Now, apart from Bjork perhaps, there are no 'mainstream' figures introducing large audiences to experimental artists and techniques. Mainstream music media tends to ignore the avant garde. There are many more specialised, narrowcast ways for small audiences to keep up with experimental stuff, but that ends up isolating the mainstream and the leftfield from each other. I'm sure I'll never see Lightning Bolts on MTV, whereas even 10 years ago they might have appeared on 120 Minutes.

120 minutes

Date: 2004-10-20 08:22 pm (UTC)
From: (Anonymous)
If you look at MTV, the more profitable the channel got, the more it abandoned "alternative" or interesting music. (Or is it vice versa?) I don't think MTV has ever made as much money as it does now with a daily playlist of 6 - yes, 6 - videos. When companies are only mildly profitable and no one expects much from them, they have little pressure to "sell out" at all possible moments, and MTV certainly didn't lose anything by playing strange videos for college kids on Sunday nights at 12-2.
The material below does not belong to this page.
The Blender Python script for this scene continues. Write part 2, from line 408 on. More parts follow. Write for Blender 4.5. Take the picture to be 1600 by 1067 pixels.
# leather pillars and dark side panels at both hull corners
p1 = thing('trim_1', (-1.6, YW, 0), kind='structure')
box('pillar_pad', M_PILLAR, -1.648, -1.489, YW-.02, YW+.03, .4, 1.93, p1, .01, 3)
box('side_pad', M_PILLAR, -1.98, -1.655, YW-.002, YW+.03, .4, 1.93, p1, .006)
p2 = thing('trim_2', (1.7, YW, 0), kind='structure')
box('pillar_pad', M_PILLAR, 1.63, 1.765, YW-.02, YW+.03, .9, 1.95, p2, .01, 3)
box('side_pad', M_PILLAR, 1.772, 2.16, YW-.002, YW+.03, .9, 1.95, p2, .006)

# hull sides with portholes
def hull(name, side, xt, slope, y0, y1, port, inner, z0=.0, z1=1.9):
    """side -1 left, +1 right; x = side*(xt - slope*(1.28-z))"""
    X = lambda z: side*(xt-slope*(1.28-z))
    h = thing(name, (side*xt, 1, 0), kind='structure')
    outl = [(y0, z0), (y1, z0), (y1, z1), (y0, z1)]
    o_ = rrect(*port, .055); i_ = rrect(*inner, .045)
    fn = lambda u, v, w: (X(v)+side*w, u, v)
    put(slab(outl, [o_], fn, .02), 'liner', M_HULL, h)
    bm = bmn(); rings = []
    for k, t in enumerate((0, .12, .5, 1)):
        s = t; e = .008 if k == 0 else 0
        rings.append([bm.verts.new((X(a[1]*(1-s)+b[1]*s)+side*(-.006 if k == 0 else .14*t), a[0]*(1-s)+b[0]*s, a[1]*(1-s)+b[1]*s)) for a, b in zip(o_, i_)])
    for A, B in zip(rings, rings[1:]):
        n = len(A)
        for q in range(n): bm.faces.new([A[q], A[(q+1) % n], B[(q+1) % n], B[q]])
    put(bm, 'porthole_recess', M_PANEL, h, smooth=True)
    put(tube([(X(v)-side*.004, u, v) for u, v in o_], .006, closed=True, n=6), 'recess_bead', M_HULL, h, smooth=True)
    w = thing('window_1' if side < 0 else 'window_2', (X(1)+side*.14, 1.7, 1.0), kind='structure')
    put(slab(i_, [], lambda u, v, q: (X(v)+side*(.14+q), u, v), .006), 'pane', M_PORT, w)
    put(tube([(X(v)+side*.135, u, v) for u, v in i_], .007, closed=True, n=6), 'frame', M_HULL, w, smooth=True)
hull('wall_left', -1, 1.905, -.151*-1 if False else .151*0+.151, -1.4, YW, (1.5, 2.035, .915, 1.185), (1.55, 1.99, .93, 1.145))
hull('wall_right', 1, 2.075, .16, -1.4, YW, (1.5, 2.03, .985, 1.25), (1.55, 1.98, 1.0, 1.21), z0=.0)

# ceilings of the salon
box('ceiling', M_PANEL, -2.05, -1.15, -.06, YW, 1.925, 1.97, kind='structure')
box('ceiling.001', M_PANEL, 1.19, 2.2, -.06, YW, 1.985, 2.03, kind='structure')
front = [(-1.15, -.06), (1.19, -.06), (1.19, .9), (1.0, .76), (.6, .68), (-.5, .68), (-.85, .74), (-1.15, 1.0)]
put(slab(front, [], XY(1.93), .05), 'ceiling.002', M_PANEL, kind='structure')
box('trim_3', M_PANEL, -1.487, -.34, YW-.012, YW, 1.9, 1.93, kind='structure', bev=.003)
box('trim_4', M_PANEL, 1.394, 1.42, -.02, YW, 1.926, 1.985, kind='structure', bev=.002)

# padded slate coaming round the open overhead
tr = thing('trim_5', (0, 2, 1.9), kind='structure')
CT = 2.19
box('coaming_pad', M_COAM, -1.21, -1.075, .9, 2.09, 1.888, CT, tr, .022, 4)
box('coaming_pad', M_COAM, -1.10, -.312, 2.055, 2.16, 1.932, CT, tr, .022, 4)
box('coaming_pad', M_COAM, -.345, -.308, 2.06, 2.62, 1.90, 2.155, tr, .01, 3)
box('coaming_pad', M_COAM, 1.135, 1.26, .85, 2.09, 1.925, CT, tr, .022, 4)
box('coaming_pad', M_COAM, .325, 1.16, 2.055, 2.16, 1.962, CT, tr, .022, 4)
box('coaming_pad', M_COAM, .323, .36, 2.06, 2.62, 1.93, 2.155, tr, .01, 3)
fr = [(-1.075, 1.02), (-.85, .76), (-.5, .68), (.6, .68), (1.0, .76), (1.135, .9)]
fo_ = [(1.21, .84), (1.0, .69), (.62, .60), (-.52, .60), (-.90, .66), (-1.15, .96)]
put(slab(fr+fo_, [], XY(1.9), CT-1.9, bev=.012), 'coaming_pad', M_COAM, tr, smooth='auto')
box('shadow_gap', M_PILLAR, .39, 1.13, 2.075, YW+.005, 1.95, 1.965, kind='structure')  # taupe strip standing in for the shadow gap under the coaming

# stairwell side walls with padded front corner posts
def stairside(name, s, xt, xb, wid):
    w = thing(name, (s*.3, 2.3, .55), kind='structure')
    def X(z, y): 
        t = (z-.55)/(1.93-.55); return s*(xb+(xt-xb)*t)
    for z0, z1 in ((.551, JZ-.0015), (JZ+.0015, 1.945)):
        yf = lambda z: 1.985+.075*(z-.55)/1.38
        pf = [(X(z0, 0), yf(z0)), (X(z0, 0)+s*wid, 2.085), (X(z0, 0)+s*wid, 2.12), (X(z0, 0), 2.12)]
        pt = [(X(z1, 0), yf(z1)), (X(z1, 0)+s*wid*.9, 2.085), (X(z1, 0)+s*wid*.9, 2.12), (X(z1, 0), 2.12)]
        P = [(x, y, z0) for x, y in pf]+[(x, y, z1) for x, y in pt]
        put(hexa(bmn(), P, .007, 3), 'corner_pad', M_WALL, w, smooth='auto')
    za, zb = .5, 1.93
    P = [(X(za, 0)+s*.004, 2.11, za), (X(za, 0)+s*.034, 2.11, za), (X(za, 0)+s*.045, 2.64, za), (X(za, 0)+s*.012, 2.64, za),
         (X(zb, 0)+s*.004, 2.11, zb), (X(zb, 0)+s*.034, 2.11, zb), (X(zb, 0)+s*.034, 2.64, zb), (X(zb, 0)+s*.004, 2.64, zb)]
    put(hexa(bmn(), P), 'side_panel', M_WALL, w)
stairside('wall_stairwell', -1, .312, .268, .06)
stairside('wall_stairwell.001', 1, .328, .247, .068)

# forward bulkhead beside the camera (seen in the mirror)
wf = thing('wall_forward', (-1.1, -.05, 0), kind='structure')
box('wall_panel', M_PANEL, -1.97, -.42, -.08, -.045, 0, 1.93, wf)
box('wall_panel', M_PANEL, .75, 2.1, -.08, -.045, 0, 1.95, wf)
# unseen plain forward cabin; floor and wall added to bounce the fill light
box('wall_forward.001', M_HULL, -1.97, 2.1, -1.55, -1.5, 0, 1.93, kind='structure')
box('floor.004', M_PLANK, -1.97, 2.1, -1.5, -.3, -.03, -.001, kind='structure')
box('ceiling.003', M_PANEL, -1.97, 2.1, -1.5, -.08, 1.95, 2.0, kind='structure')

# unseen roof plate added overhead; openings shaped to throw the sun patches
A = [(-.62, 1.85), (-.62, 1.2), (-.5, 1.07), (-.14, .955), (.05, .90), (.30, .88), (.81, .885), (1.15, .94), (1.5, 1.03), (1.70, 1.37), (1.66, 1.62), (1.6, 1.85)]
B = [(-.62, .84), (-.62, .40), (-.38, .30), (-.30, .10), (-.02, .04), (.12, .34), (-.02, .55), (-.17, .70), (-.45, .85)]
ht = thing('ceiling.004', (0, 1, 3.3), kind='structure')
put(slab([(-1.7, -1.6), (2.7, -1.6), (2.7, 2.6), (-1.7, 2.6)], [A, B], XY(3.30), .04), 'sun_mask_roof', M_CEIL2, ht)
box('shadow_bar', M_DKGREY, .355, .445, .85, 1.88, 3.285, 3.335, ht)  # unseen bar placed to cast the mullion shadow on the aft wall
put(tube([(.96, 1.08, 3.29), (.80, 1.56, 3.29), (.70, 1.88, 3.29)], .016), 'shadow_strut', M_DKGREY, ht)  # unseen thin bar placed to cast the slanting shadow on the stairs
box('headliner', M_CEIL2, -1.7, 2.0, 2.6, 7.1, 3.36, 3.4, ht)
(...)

According to the tenets of institution theory, companies in highly volatile markets are always looking to rationalize their product decisions - mainly by imitating other successes or going with creators with a track record. The weird influx of psych into the market in the late 60s was spearheaded by the Beatles - who at that point could make anything they wanted to - and after they proved they could make profits with the psych sound, all the other companies were quick to sign the other bands in an orgy of institutionalized behavior.

The episodes of experimental music in the mainstream seem like either happy accidents (the late 60s) or specific companies providing interesting content on a whim. Certainly, large companies are happy not to put out experimental bands and only do so when they feel like they have to, for either image or market reasons.